__Data provided__.

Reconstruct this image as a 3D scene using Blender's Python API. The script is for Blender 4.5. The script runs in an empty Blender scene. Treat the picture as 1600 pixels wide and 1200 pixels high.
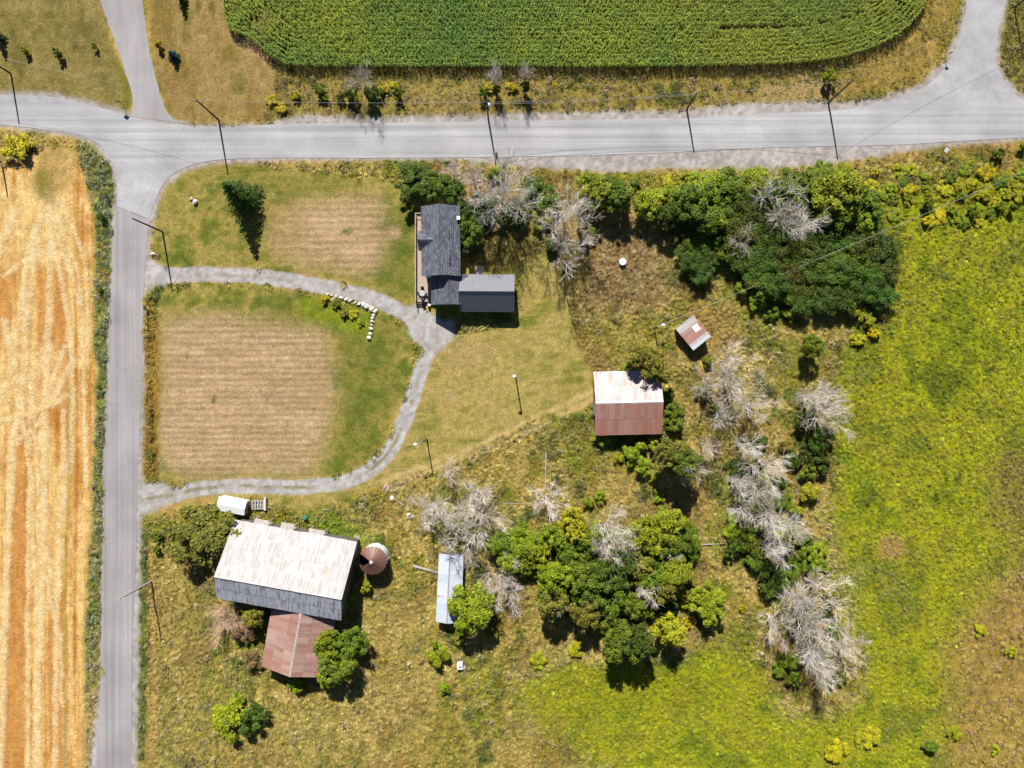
import bpy, bmesh, math, random
import numpy as np
from mathutils import Vector, Matrix, Euler

# ------------------------------------------------------------------ camera, sky, sun, exposure
SC = bpy.context.scene
S = 0.12            # metres of ground per photo pixel straight below the drone
H = 133.2           # flying height of the drone (m)
cam_d = bpy.data.cameras.new('camera'); cam = bpy.data.objects.new('camera', cam_d)
SC.collection.objects.link(cam)
cam.location = (0, 0, H); cam.rotation_euler = (0, 0, 0)
cam_d.sensor_width = 36.0; cam_d.lens = 36.0 * H / (1600 * S)
cam_d.clip_start = 1.0; cam_d.clip_end = 12000
SC.camera = cam
SUN_EL = math.radians(43.0); SHADOW = Vector((0.165, -0.986, 0)).normalized()
world = bpy.data.worlds.new('World'); SC.world = world; world.use_nodes = True
wn = world.node_tree.nodes; wl = world.node_tree.links
sky = wn.new('ShaderNodeTexSky'); sky.sky_type = 'NISHITA'; sky.sun_disc = False
sky.sun_elevation = SUN_EL; sky.sun_rotation = math.atan2(-SHADOW.x, -SHADOW.y)
sky.air_density = 0.7; sky.dust_density = 0.15; sky.ozone_density = 1.0
wn['Background'].inputs['Strength'].default_value = 0.05
wl.new(sky.outputs[0], wn['Background'].inputs[0])
sun_d = bpy.data.lights.new('sun', 'SUN'); sun_d.energy = 5.0; sun_d.angle = math.radians(0.53)
sun_d.color = (1.0, 0.95, 0.87)
sun = bpy.data.objects.new('sun', sun_d); SC.collection.objects.link(sun)
ldir = Vector((SHADOW.x * math.cos(SUN_EL), SHADOW.y * math.cos(SUN_EL), -math.sin(SUN_EL)))
sun.rotation_euler = ldir.to_track_quat('-Z', 'Y').to_euler(); sun.location = (0, 60, 90)
SC.view_settings.view_transform = 'Standard'; SC.view_settings.look = 'None'
SC.view_settings.gamma = 1.0; SC.view_settings.exposure = 0.98
SC.cycles.max_bounces = 5; SC.cycles.diffuse_bounces = 1; SC.cycles.glossy_bounces = 2
SC.cycles.transmission_bounces = 2; SC.cycles.transparent_max_bounces = 4
SC.cycles.use_adaptive_sampling = True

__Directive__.
Write out the whole listing exactly, and drop the pictures.

__The response__.
Reconstruct this image as a 3D scene using Blender's Python API. The script is for Blender 4.5. The script runs in an empty Blender scene. Treat the picture as 1600 pixels wide and 1200 pixels high.
import bpy, bmesh, math, random
import numpy as np
from mathutils import Vector, Matrix, Euler

# ------------------------------------------------------------------ camera, sky, sun, exposure
SC = bpy.context.scene
S = 0.12            # metres of ground per photo pixel straight below the drone
H = 133.2           # flying height of the drone (m)
cam_d = bpy.data.cameras.new('camera'); cam = bpy.data.objects.new('camera', cam_d)
SC.collection.objects.link(cam)
cam.location = (0, 0, H); cam.rotation_euler = (0, 0, 0)
cam_d.sensor_width = 36.0; cam_d.lens = 36.0 * H / (1600 * S)
cam_d.clip_start = 1.0; cam_d.clip_end = 12000
SC.camera = cam
SUN_EL = math.radians(43.0); SHADOW = Vector((0.165, -0.986, 0)).normalized()
world = bpy.data.worlds.new('World'); SC.world = world; world.use_nodes = True
wn = world.node_tree.nodes; wl = world.node_tree.links
sky = wn.new('ShaderNodeTexSky'); sky.sky_type = 'NISHITA'; sky.sun_disc = False
sky.sun_elevation = SUN_EL; sky.sun_rotation = math.atan2(-SHADOW.x, -SHADOW.y)
sky.air_density = 0.7; sky.dust_density = 0.15; sky.ozone_density = 1.0
wn['Background'].inputs['Strength'].default_value = 0.05
wl.new(sky.outputs[0], wn['Background'].inputs[0])
sun_d = bpy.data.lights.new('sun', 'SUN'); sun_d.energy = 5.0; sun_d.angle = math.radians(0.53)
sun_d.color = (1.0, 0.95, 0.87)
sun = bpy.data.objects.new('sun', sun_d); SC.collection.objects.link(sun)
ldir = Vector((SHADOW.x * math.cos(SUN_EL), SHADOW.y * math.cos(SUN_EL), -math.sin(SUN_EL)))
sun.rotation_euler = ldir.to_track_quat('-Z', 'Y').to_euler(); sun.location = (0, 60, 90)
SC.view_settings.view_transform = 'Standard'; SC.view_settings.look = 'None'
SC.view_settings.gamma = 1.0; SC.view_settings.exposure = 0.98
SC.cycles.max_bounces = 5; SC.cycles.diffuse_bounces = 1; SC.cycles.glossy_bounces = 2
SC.cycles.transmission_bounces = 2; SC.cycles.transparent_max_bounces = 4
SC.cycles.use_adaptive_sampling = True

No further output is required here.